Determine the number of lines in the data that include the word "scene", and write only that number.

BEGIN GIVEN INFORMATION

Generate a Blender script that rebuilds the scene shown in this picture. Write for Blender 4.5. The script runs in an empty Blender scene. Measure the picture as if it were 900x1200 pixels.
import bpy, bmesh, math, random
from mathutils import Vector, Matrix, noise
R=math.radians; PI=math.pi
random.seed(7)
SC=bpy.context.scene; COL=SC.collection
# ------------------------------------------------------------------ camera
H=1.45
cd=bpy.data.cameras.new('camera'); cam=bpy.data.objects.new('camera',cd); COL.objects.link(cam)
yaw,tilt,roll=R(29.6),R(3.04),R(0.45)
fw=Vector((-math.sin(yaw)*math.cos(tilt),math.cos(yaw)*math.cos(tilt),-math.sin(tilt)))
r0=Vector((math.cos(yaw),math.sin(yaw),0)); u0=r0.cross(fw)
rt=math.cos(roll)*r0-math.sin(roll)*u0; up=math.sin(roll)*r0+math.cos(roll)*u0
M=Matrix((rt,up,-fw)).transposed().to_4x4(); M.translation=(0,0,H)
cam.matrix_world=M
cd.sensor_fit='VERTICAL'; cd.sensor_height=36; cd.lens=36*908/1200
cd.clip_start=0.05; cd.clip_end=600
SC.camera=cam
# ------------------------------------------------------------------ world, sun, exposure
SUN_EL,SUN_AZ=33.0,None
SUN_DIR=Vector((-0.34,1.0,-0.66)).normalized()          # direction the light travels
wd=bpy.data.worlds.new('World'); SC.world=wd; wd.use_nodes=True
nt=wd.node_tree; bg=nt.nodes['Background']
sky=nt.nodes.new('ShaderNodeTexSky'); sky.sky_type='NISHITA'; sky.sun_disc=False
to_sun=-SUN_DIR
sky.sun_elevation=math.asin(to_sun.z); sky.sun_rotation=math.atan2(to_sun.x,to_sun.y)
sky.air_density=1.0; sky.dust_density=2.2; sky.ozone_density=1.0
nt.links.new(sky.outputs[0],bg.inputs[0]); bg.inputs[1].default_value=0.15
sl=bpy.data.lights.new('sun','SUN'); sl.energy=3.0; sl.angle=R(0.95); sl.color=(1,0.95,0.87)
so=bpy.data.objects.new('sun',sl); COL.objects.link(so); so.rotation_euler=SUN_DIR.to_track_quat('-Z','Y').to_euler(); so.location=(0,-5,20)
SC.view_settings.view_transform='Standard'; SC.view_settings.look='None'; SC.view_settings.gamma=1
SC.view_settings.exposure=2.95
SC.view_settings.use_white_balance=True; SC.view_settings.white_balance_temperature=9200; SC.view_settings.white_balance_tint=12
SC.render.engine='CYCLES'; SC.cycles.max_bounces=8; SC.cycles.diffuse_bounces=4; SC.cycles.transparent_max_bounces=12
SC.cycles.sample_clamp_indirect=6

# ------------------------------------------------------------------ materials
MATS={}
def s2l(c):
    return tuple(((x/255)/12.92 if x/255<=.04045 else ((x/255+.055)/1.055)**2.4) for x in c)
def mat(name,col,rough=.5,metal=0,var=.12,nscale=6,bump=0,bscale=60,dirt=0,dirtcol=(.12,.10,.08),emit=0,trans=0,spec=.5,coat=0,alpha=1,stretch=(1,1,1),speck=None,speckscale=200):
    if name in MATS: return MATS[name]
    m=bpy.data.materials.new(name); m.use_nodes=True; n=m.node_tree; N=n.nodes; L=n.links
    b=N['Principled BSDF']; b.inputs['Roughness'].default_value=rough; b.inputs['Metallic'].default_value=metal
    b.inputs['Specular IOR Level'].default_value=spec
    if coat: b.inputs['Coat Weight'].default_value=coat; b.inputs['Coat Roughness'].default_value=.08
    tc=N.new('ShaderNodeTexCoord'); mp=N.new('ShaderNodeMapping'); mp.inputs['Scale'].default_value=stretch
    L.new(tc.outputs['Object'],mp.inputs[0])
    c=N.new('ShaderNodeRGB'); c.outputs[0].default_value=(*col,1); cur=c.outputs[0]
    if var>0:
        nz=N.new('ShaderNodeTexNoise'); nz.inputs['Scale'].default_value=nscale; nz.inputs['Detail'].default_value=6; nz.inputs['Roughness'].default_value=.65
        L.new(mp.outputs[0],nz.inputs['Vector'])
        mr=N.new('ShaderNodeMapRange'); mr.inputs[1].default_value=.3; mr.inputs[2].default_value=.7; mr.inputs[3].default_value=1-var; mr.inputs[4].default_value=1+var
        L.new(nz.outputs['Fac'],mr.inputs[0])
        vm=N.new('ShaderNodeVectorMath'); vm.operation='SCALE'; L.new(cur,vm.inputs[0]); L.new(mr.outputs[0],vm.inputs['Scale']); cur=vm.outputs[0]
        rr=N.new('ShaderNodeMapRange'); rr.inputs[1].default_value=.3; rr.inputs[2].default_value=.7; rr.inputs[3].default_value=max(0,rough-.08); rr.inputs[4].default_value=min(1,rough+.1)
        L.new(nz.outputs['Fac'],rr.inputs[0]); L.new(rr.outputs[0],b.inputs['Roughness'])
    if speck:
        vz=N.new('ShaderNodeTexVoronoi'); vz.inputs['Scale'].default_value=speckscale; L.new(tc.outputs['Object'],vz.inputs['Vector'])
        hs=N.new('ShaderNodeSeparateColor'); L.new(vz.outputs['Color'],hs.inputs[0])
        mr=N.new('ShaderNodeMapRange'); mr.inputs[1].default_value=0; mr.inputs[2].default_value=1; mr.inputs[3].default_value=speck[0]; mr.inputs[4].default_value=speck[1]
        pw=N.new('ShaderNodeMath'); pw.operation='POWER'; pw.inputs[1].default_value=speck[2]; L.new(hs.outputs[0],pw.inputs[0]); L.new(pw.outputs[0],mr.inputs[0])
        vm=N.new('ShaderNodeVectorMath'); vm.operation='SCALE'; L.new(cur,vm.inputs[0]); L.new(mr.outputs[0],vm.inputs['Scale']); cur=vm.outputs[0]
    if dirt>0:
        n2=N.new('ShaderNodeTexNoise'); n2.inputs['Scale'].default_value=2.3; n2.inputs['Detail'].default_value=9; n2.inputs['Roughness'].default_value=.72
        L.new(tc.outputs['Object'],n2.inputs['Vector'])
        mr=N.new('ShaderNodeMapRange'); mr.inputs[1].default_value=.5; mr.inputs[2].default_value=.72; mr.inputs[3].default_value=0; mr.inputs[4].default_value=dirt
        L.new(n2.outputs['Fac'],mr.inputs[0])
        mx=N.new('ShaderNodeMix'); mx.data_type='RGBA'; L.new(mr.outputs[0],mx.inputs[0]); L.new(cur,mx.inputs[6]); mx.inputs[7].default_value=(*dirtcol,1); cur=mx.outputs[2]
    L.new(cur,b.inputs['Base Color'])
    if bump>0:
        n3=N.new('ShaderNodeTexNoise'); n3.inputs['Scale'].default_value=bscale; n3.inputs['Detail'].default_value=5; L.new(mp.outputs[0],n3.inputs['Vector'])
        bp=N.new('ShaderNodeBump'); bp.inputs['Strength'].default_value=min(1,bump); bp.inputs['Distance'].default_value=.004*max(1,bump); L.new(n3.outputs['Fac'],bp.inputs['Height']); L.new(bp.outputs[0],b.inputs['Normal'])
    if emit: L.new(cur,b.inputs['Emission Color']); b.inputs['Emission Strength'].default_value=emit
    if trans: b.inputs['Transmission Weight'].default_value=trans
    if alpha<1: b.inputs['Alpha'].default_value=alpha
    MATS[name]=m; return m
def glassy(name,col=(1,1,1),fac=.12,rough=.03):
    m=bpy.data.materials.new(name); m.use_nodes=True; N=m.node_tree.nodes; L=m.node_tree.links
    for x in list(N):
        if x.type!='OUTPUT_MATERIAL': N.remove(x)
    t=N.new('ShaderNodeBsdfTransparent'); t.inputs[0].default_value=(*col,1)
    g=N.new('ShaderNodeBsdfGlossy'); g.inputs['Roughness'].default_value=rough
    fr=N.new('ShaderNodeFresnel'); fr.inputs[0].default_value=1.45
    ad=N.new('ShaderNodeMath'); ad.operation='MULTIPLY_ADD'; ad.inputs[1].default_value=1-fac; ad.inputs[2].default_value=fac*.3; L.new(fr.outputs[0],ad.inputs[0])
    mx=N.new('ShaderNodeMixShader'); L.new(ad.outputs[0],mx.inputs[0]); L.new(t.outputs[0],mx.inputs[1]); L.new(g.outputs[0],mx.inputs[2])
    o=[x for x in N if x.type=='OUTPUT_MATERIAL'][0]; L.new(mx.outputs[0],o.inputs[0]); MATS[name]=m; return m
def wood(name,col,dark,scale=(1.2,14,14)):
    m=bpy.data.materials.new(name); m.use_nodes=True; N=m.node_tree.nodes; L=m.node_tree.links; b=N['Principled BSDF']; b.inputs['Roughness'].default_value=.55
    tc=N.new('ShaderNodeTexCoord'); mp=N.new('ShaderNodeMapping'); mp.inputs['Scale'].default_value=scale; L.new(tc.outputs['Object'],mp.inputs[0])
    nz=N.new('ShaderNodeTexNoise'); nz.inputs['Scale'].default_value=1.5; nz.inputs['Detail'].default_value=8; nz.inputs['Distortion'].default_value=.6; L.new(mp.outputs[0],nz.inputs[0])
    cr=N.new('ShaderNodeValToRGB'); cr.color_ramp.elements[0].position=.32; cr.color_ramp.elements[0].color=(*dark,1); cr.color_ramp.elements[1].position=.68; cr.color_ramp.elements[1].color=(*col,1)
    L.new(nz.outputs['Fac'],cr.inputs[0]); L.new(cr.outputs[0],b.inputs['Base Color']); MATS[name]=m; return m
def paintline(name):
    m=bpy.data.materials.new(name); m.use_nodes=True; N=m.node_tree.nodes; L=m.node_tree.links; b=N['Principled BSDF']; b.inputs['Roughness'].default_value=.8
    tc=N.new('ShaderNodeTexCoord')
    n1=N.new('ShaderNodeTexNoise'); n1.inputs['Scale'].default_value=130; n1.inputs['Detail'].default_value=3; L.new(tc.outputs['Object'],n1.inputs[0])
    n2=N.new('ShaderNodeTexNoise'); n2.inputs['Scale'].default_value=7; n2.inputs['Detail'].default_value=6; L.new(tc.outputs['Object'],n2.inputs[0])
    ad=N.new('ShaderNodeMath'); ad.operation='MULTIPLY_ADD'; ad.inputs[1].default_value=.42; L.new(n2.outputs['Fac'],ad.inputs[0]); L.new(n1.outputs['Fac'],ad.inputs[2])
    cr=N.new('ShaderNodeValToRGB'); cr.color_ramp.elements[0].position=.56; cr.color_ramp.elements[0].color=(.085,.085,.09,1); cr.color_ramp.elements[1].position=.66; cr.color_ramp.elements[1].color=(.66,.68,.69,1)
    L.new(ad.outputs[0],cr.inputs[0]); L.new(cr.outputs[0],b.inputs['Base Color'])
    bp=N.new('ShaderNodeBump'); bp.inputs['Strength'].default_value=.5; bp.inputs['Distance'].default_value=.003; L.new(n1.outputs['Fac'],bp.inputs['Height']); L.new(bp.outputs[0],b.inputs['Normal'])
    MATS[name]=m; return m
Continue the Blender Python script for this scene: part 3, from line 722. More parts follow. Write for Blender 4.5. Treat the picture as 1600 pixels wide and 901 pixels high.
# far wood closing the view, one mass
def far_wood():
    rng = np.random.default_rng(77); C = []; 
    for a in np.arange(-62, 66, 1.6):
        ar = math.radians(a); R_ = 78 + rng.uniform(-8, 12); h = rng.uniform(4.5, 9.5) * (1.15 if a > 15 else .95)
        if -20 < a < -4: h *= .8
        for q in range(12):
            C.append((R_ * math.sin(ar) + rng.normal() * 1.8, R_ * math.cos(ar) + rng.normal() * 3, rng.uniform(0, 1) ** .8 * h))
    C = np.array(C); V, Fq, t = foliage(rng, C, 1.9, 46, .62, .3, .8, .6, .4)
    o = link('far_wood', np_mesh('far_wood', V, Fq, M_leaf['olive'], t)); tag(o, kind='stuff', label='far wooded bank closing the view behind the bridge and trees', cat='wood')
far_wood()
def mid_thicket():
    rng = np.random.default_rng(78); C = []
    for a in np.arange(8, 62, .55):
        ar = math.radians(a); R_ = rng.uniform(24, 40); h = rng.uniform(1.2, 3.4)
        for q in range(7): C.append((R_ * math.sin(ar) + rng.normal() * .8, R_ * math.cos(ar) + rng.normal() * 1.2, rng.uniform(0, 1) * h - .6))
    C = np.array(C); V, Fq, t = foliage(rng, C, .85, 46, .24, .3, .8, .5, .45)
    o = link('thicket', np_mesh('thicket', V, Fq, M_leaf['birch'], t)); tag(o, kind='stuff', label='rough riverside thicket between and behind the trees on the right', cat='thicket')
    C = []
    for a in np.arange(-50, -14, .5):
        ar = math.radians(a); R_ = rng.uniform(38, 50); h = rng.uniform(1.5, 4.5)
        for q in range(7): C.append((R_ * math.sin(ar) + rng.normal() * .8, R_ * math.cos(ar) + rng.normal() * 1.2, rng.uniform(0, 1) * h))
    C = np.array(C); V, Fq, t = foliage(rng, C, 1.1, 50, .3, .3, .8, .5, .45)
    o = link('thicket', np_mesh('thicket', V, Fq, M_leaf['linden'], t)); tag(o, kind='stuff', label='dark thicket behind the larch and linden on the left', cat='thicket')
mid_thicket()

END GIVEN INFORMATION

| TASK RESULT |
3